WHAT YOU ARE ASKED TO DO: Search the data for the word "high" and copy every line that contains it.

WORKING DATA:
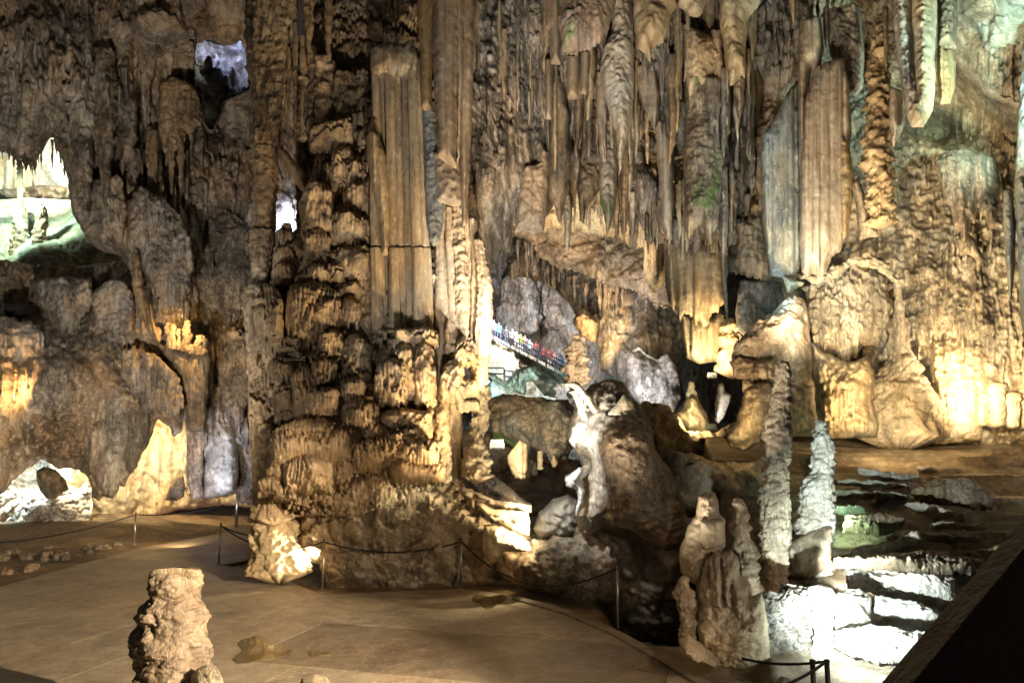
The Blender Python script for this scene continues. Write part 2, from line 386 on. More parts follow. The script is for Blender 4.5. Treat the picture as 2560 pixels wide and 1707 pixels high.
==
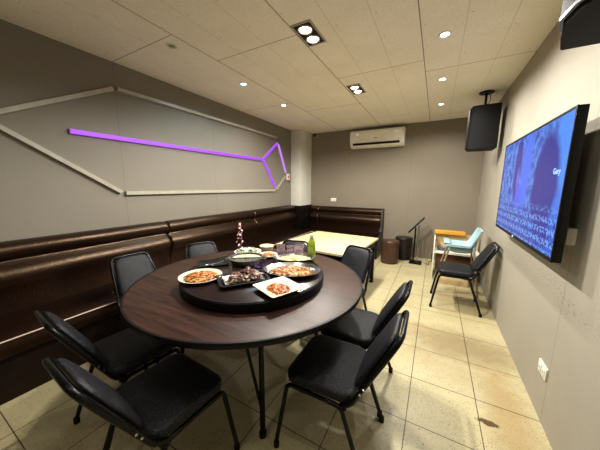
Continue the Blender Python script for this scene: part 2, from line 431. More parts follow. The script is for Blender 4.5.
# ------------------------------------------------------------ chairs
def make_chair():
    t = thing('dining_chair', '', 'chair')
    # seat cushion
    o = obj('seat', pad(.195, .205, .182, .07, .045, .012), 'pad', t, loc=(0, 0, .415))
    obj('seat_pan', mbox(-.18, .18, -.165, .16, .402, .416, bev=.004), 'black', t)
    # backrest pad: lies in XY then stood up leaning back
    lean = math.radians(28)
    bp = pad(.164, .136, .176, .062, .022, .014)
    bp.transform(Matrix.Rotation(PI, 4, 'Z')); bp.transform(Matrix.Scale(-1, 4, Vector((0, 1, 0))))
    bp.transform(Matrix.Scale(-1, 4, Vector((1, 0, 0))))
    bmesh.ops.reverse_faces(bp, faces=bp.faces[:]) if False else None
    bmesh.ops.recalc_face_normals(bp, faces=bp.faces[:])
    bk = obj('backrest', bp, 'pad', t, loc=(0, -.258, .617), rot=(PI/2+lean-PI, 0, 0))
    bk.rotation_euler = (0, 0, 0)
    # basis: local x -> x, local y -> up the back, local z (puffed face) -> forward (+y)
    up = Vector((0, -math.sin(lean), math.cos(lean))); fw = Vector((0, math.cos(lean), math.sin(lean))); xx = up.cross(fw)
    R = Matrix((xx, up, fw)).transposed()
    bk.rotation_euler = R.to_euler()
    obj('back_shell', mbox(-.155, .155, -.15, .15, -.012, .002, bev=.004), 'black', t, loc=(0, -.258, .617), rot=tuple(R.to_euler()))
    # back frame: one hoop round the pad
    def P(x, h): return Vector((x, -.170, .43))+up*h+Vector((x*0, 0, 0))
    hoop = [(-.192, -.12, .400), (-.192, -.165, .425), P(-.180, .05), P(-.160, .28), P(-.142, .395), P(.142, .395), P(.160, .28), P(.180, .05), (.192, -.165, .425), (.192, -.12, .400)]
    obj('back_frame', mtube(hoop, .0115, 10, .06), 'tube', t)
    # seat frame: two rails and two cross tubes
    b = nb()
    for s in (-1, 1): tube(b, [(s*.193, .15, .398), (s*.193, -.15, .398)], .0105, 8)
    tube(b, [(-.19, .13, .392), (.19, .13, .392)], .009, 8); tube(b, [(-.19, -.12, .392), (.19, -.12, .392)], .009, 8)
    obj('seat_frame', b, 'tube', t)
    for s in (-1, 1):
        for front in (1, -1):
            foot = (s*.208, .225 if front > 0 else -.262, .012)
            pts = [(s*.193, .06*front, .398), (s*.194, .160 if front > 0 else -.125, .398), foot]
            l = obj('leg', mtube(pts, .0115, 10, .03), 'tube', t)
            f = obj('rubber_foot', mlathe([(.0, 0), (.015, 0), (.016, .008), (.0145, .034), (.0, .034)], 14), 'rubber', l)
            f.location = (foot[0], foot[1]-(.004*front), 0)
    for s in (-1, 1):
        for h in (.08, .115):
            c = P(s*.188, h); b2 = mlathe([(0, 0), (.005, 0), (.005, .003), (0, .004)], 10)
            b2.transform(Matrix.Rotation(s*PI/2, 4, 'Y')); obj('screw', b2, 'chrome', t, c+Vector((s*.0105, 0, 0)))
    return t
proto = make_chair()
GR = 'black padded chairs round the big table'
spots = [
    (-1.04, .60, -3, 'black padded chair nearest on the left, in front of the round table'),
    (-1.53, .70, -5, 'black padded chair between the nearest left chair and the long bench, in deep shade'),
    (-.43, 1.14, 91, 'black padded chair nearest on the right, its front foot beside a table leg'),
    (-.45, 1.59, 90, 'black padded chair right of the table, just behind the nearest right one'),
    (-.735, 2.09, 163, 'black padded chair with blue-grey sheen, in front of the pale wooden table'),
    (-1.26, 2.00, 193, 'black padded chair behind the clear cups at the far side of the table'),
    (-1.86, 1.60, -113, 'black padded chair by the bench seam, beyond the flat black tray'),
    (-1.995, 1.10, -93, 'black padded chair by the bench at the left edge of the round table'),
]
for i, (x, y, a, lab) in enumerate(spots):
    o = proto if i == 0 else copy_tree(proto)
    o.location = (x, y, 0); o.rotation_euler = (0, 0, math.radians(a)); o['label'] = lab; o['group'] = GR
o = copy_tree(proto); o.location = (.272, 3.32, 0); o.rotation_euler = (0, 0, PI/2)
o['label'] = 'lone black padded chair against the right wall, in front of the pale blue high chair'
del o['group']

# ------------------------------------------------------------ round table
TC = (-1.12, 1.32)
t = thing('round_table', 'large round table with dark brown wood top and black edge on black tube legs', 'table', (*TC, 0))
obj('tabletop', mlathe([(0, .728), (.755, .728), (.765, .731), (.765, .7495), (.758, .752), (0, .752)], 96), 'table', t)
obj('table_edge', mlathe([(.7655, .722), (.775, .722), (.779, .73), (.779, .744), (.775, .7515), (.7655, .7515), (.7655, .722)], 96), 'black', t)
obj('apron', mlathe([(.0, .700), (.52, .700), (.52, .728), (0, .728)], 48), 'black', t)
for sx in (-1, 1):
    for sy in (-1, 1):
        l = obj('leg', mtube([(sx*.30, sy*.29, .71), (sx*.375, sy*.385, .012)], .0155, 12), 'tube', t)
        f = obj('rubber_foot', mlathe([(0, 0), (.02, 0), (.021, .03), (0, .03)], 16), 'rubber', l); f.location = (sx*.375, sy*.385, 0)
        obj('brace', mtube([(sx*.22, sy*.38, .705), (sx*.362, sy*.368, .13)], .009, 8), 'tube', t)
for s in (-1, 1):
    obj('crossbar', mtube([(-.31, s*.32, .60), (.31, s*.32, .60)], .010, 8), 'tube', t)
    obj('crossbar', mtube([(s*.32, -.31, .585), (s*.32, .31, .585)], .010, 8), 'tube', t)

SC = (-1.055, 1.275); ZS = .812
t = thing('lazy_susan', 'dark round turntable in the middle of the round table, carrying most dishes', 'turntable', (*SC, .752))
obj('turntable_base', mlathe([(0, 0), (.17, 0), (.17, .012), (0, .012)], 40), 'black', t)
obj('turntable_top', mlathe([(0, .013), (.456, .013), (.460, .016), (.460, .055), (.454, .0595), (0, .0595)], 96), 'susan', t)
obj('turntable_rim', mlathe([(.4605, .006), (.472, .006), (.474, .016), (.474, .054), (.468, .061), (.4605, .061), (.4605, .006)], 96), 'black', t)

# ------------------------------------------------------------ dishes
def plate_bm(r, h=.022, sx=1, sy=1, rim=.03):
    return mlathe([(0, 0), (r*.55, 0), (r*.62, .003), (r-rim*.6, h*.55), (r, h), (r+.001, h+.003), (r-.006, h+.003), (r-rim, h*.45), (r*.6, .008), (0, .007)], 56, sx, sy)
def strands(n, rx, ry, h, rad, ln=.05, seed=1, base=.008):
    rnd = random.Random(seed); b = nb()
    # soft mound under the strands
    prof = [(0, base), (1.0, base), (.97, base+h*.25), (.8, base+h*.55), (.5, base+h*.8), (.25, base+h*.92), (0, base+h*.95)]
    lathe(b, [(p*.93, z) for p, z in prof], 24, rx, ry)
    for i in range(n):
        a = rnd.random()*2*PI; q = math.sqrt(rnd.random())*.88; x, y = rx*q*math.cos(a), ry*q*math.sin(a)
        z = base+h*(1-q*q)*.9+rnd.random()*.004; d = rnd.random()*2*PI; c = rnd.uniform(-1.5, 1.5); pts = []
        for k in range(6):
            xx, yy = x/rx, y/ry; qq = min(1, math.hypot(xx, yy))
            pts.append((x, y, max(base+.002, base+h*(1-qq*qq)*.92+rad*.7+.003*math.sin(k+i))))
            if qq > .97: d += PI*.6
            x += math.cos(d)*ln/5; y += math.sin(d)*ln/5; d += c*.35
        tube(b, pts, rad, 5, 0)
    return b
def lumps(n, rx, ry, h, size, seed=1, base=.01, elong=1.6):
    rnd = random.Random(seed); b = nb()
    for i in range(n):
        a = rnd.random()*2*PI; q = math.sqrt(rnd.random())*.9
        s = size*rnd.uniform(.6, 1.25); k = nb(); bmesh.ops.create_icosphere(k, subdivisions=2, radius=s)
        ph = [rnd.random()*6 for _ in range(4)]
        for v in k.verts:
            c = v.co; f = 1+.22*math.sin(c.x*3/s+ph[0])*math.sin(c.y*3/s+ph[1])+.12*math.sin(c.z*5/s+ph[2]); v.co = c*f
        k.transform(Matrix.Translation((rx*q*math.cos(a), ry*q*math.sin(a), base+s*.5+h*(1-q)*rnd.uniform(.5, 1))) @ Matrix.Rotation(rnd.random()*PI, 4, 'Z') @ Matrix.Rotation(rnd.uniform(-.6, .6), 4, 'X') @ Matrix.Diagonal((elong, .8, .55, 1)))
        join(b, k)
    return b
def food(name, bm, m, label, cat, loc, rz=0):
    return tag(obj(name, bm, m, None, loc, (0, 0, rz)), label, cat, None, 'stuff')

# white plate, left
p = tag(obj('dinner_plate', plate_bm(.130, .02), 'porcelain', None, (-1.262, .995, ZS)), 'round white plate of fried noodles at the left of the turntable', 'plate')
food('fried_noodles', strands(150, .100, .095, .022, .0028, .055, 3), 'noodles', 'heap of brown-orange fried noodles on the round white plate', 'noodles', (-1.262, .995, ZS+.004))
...
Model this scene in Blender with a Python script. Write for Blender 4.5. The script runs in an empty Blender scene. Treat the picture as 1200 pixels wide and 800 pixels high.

RESPONSE BELOW:
The Blender Python script for this scene continues. Write part 2, from line 386 on. More parts follow. The script is for Blender 4.5. Treat the picture as 2560 pixels wide and 1707 pixels high.
o['label'] = 'lone black padded chair against the right wall, in front of the pale blue high chair'
Model this scene in Blender with a Python script. Write for Blender 4.5. The script runs in an empty Blender scene. Treat the picture as 1200 pixels wide and 800 pixels high.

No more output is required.